The FPGA adventures
This post was inspired by the course - INTRODUCTION TO FPGA AND EMBEDDED SYSTEMS on Coursera from University of Boulder.
When I sit down to study electronics, it's always a conquest for me. It is like navigating in the pacific, facing storms and sharks. Although I have never sailed through the pacific, but I assume the probability of events are equally likely. As I explored FPGAs and HDLs in this thrilling expedition, I fled into the vastness of FPLDs- Field Programmable Logic Devices, and discovered a sense of logical understanding about them. Hence, I comprehend the same in this blog.
Before you go through the blog, I assume that you are familiar with the working of universal gates (NAND/NOR gates) and the some basics of PLAs and PLCs.
The FPGA family :
FPLDs are a breed of devices that execute complex logic, with necessary time constraints defined by the programmer/designer.

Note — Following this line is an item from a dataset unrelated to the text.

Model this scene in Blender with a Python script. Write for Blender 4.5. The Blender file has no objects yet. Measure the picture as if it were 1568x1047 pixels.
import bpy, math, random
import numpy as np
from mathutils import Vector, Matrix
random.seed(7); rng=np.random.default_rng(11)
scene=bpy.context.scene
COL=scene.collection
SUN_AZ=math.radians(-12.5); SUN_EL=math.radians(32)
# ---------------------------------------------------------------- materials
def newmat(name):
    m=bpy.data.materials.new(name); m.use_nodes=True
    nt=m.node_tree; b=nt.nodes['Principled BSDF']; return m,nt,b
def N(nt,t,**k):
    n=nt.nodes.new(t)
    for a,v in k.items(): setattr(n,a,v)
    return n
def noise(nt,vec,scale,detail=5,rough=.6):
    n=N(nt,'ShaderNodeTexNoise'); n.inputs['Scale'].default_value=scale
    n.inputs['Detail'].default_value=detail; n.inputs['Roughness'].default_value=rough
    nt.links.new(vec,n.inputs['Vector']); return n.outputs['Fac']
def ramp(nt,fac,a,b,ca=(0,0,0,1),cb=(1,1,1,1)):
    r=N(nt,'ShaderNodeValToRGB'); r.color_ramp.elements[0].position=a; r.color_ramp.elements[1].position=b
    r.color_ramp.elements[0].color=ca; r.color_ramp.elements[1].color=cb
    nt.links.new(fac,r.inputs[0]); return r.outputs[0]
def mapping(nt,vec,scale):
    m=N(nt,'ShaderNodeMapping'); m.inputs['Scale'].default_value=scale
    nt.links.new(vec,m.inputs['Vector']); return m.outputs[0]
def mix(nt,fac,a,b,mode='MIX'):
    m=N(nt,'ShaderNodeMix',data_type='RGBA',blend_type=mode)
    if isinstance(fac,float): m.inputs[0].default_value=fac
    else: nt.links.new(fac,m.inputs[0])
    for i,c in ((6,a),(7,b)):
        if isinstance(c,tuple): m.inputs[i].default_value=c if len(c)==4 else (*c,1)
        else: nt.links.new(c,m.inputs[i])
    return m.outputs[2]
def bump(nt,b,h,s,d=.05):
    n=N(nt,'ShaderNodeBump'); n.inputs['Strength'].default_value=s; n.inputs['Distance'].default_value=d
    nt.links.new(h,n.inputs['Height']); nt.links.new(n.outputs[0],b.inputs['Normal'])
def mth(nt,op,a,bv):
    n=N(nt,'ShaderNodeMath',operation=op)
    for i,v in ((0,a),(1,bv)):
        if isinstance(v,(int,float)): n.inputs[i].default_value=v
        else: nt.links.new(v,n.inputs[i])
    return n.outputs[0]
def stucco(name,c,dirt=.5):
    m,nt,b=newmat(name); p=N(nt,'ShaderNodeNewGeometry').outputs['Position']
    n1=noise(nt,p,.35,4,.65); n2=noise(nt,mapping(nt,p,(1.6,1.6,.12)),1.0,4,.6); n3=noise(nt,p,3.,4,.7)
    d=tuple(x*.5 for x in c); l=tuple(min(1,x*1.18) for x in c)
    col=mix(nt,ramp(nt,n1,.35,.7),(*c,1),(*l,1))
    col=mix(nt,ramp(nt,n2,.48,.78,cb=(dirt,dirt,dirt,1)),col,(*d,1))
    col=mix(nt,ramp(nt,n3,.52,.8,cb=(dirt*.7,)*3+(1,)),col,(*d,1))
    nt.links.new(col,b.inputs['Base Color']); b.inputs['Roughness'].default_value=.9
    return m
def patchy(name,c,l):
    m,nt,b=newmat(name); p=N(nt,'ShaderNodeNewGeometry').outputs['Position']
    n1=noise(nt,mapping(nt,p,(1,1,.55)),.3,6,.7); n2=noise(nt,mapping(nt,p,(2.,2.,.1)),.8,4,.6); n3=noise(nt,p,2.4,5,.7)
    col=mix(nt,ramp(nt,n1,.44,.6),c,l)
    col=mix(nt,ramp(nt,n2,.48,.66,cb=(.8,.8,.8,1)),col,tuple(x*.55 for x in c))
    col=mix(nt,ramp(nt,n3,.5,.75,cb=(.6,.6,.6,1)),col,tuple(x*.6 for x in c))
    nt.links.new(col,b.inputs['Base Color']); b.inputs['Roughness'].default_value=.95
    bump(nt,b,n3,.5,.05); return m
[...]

They are further divided as PLDs, FPGAs, and CPLDs. They are efficient and equivalent to an ASICs - Application Specific Integrated Circuits, also compete with them in terms of functionality.
Defining FPGAs :
The ‘FPGA for dummies’ book defines, Field programmable gate arrays (FPGAs) are integrated circuits(ICs) that enable designers to program customized digital logic in the field. It has evolved from a useful but humble interface device into a system-level integrated circuit (IC) with its own microprocessors, memory blocks, and interfaces. It’s the next big thing. FPGAs have a variety of applications, from control functions to computations. Some of them are :
Single-Device Motor Control
Television Broadcasting
Wireless Data
Automotive Driver Assistance Cameras
High-Performance Computing
In future, I would prioritize the applications on their problem-solving abilities and spend more time.
FPGA Analogy :
The best analogies of an FPGA is explained using‘beads and strings’. No matter the complexity of the pattern, we can form any design given the number of beads and strings, with appropriate arrangements of the beads; also with different colours. That's how easy is an FPGA to implement any logical function. However, the taxonomy in FPGAs is a bit complex and precise, so we need to spend some time until we are familiar with the device. Some of the basic terms are detailed below :
Gates : AND and OR gates that are commonly used to implement Boolean expression.
Wires : The interconnections between the different gates and the memory element (Flip-Flops)
Flip-flops : The memory elements that are capable to store data for the corresponding inputs.
LUTs - Look Up tables : The tables from which the code is designed. It is from these tables, we design FPGAs to change their outputs with corresponding inputs.
Overall, FPGA designing involves the programming of gates and from the LUTs and interconnecting them to obtain desired outputs. Anyone familiar with C can understand Verilog and need not ponder other languages.
The HDL simulators are proven to be powerful tools using techniques like pipe-lining, can easily realize delays and produce accurate results. All I can further talk is influenced by a textbook : Verilog HDL, Samir Palnitkar. You can look it up anyway.